Vivé La Révolution!!!

  • Reasons The French People Sought to Rebel!

    1. Social Stratification
    2. Enlightenment & The American Revolution
    3. Economic Failure
    4. Weak Government
  • Reason One: Social Stratification

    Society was broken down into 3 parts or Estates
    1, Clergy (Catholic Church)
    2. Nobility (Born into it your family is rich and wealthy)
    3. Everyone else (Physicians- Peasants)
    Since the first two estates always "Buddied" they always out voted the 3rd Estate this caused social unrest.
  • Reason two: Enlightenment & The American Revolution

    Enlightenment ideas spread to france sparking a want for change and equality. Also, since the French found out how the American Revolution ended it really fired them up to start a Revolution.
  • Reason Three: Ecomomic Failure

    Since France had fought many costly wars outrageous taxes were placed on its citizens mainly the members of the 3rd estate. This caused bread prices to Skyrocket causing many robberies so that people could put food in their mouths, this made the ecomomy take an even steeper nose dive.
  • Reason Four: Weak Government

    Since the Clergy and the Nobility held the majority together they didnt seem to care what happened to the other estate the spent money like gambling fools running up more debts. They put pleasure over business.
  • Louis XVI calls the Estates-General

    He did this because he was forced to.
    France was bankrupt and the Royal family had been severely threatened. This was an emergency situation and the Estates general was representatives of all social classes or estates who were asked for their view and vote on the current state of France. Meaning Louis XVI was forced to put that power that originally belonged to him as King, to them.
  • The Tennis Court Oath

    The Tennis Court Oath was a major event during the first days of the French Revolution. The Oath was a pledge signed by 576 of the 577 members from the Third Estate who were locked out of a meeting of the Estates-General. They made an oath saying they would keep meeting untill they got a new Constitution. They made a makeshift meeting room inside a tennis court near the Palace of Versailles. This group, began to call themselves the National Assembly.
  • The Stroming of the Bastille

    The storming of the Bastille occurred in Paris on the morning of 14 July 1789. The medieval prison in Paris known as the Bastille represented royal authority in the center of Paris.

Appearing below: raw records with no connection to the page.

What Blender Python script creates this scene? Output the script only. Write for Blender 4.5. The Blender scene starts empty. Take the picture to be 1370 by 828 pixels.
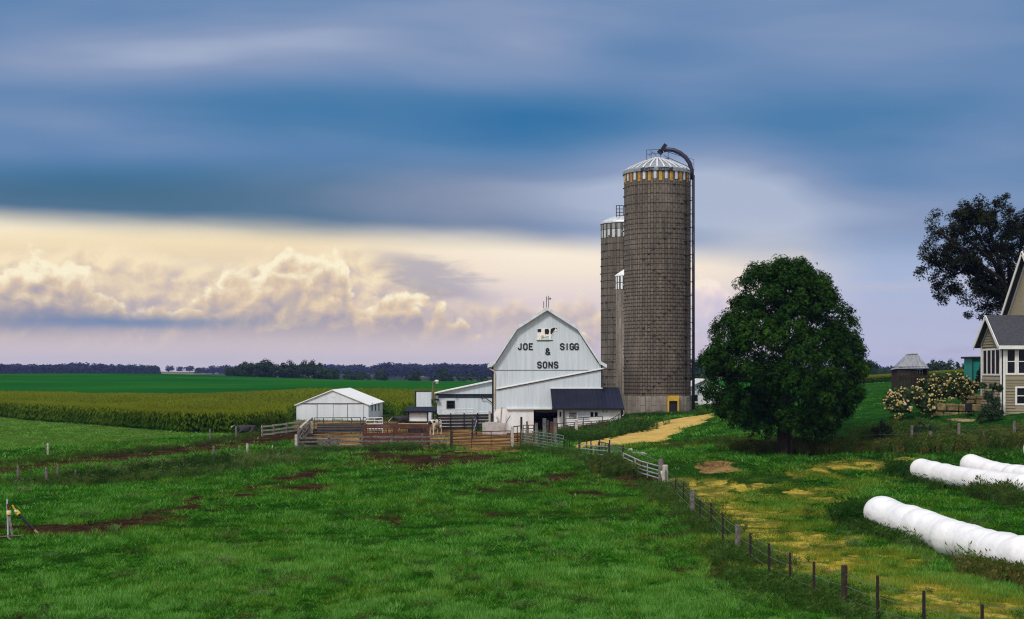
import bpy, bmesh, math, random
import numpy as np
from mathutils import Vector, Matrix
random.seed(7)
RNG = np.random.default_rng(11)
S = bpy.context.scene
COL = S.collection
PI = math.pi
R = math.radians

# ------------------------------------------------------------------ measuring
# eye height, focal length (photo pixels), optical axis and eye level in the photo
EYE, FPX, CX, HY = 6.6, 1882.0, 685.0, 497.0

def X_(px, D):
    return (px - CX) / FPX * D

def Z_(py, D):
    return EYE - (py - HY) / FPX * D

def P(px, py, D):
    return Vector((X_(px, D), D, Z_(py, D)))

def lin(r, g, b):
    f = lambda c: (c / 255 / 12.92) if c <= 10 else ((c / 255 + 0.055) / 1.055) ** 2.4
    return (f(r), f(g), f(b))

# ------------------------------------------------------------------ camera
cam = bpy.data.cameras.new('camera')
camo = bpy.data.objects.new('camera', cam)
COL.objects.link(camo)
camo.location = (0, 0, EYE)
camo.rotation_euler = (R(90), 0, 0)
cam.sensor_width = 36
cam.lens = 36 * FPX / 1370
cam.shift_y = (HY - 414) / 1370
cam.clip_start = 0.5
cam.clip_end = 30000
S.camera = camo
S.view_settings.view_transform = 'Standard'
S.view_settings.look = 'None'
S.view_settings.exposure = 0
S.view_settings.gamma = 1
S.cycles.pixel_filter_type = 'BLACKMAN_HARRIS'
S.cycles.filter_width = 1.15
S.cycles.use_denoising = True
S.cycles.denoiser = 'OPENIMAGEDENOISE'
S.cycles.denoising_input_passes = 'RGB_ALBEDO_NORMAL'
S.cycles.denoising_prefilter = 'NONE'
S.cycles.max_bounces = 6

# ------------------------------------------------------------------ node helper
class NT:
    def __init__(self, tree):
        self.t = tree
        tree.nodes.clear()

    def new(self, typ, **kw):
        n = self.t.nodes.new(typ)
        for k, v in kw.items():
            setattr(n, k, v)
        return n

    def put(self, sock, v):
        if isinstance(v, bpy.types.NodeSocket):
            self.t.links.new(v, sock)
        elif isinstance(v, (tuple, list)) and len(v) == 3 and len(sock.default_value) == 4:
            sock.default_value = (*v, 1)
        else:
            sock.default_value = v

    def m(self, op, a, b=0.0, c=0.0, clamp=False):
        n = self.new('ShaderNodeMath', operation=op, use_clamp=clamp)
        self.put(n.inputs[0], a)
        self.put(n.inputs[1], b)
        if op in ('MULTIPLY_ADD', 'COMPARE', 'SMOOTH_MAX', 'SMOOTH_MIN', 'WRAP'):
            self.put(n.inputs[2], c)
        return n.outputs[0]

    def add(self, a, b): return self.m('ADD', a, b)
    def sub(self, a, b): return self.m('SUBTRACT', a, b)
    def mul(self, a, b): return self.m('MULTIPLY', a, b)
    def mad(self, a, b, c): return self.m('MULTIPLY_ADD', a, b, c)

    def ss(self, x, lo, hi, o0=0.0, o1=1.0):
        n = self.new('ShaderNodeMapRange', interpolation_type='SMOOTHSTEP')
        self.put(n.inputs[0], x)
        self.put(n.inputs[1], lo)
        self.put(n.inputs[2], hi)
        self.put(n.inputs[3], o0)
        self.put(n.inputs[4], o1)
        return n.outputs[0]

    def gauss(self, u, v, u0, v0, su, sv):
        a = self.mul(self.sub(u, u0), 1 / su)
        b = self.mul(self.sub(v, v0), 1 / sv)
        q = self.add(self.mul(a, a), self.mul(b, b))
        return self.m('EXPONENT', self.mul(q, -1.0))

    def xyz(self, x, y, z):
        n = self.new('ShaderNodeCombineXYZ')
        for i, v in enumerate((x, y, z)):
            self.put(n.inputs[i], v)
        return n.outputs[0]

    def sep(self, v):
        n = self.new('ShaderNodeSeparateXYZ')
        self.put(n.inputs[0], v)
        return n.outputs

    def noise(self, vec, scale=1.0, detail=4.0, rough=0.5, dist=0.0, lac=2.0, dim='3D'):
        n = self.new('ShaderNodeTexNoise', noise_dimensions=dim)
        if vec is not None:
            self.put(n.inputs['Vector'], vec)
        n.inputs['Scale'].default_value = scale
        n.inputs['Detail'].default_value = detail
        n.inputs['Roughness'].default_value = rough
        n.inputs['Distortion'].default_value = dist
        n.inputs['Lacunarity'].default_value = lac
        return n.outputs[0]

    def voro(self, vec, scale=1.0, detail=0.0, rough=0.5, feature='F1', smooth=0.5, rand=1.0, dim='3D'):
        n = self.new('ShaderNodeTexVoronoi', feature=feature, voronoi_dimensions=dim)
        self.put(n.inputs['Vector'], vec)
        n.inputs['Scale'].default_value = scale
        n.inputs['Detail'].default_value = detail
        n.inputs['Roughness'].default_value = rough
        n.inputs['Randomness'].default_value = rand
        if feature == 'SMOOTH_F1':
            n.inputs['Smoothness'].default_value = smooth
        return n.outputs[0]

    def mix(self, f, a, b, mode='MIX'):
        n = self.new('ShaderNodeMix', data_type='RGBA', blend_type=mode)
        self.put(n.inputs[0], f)
        self.put(n.inputs[6], a)
        self.put(n.inputs[7], b)
        return n.outputs[2]

    def ramp(self, f, stops, interp='LINEAR'):
        n = self.new('ShaderNodeValToRGB')
        cr = n.color_ramp
        cr.interpolation = interp
        while len(cr.elements) < len(stops):
            cr.elements.new(0.5)
        for e, (p, c) in zip(cr.elements, stops):
            e.position = p
            e.color = (*c, 1) if len(c) == 3 else c
        self.put(n.inputs[0], f)
        return n.outputs[0]

    def curve(self, x, pts, lo, hi):
        """piecewise smooth function of x given by (x, y) points"""
        n = self.new('ShaderNodeFloatCurve')
        c = n.mapping.curves[0]
        n.mapping.use_clip = False
        ys = [p[1] for p in pts]
        y0, y1 = min(ys), max(ys)
        P_ = [((x_ - lo) / (hi - lo), (y_ - y0) / (y1 - y0)) for x_, y_ in pts]
        while len(c.points) < len(P_):
            c.points.new(0.5, 0.5)
        for q, (a, b) in zip(c.points, P_):
            q.location = (a, b)
        n.mapping.update()
        t = self.m('DIVIDE', self.sub(x, lo), hi - lo)
        self.put(n.inputs['Value'], self.m('MINIMUM', self.m('MAXIMUM', t, 0.0), 1.0))
        return self.mad(n.outputs[0], y1 - y0, y0)
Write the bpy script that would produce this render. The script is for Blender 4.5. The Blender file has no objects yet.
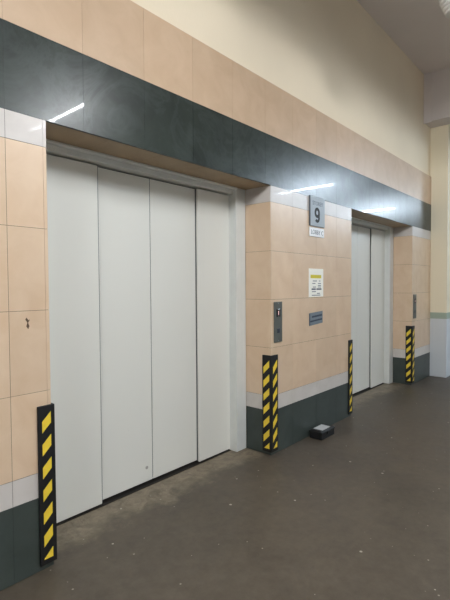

While the prison only contained seven inmates at the time of its storming, its fall was the turning point of the French Revolution.
  • The Declaration of the rights of men

    The concepts in the Declaration come from political principles of the Enlightenment, such as the social contract invented by Rousseau, and the separation of powers by Montesquieu. The declaration of rights of man is majorlyinfluenced by Enlightenment ideas of human rights, some of which is shared with the U.S. Declaration of Independance.
  • The Monarchy is Abolished

    The proclamation of the abolition of the monarchy was a proclamation by the National Convention of France announcing that it had abolished the French monarchy on 21 September 1792
  • Robespierre and the Reign of Terror

    The Reign of Terror also known simply as The Terror, was a period of violence that occurred after the beginging of the French Revolution, fueled by conflict between rival political groups, the Girondins and the Jacobins, and marked by mass executions of "enemies of the revolution." The death toll ranged in the tens of thousands, with 16,594 executed by guillotine.
  • Napoleon's Rise to power

    He spent the early years of the Revolution in Corsica, fighting in a complex three-way struggle between royalists, revolutionaries, and Corsican nationalists. He supported the revolutionary Jacobin group, gained the rank of lieutenant colonel and command over a battalion of volunteers. After he had exceeded his leave of absence and led a riot against a French army in Corsica, he was somehow able to convince military authorities in Paris to promote him to captain.
  • The Spread of Nationalism

    The French Revolution paved the way for the modern nation-state. Across Europe radicals questioned the old monarchial order and encouraged the development of a popular nationalism committed to re-drawing the political map of the continent.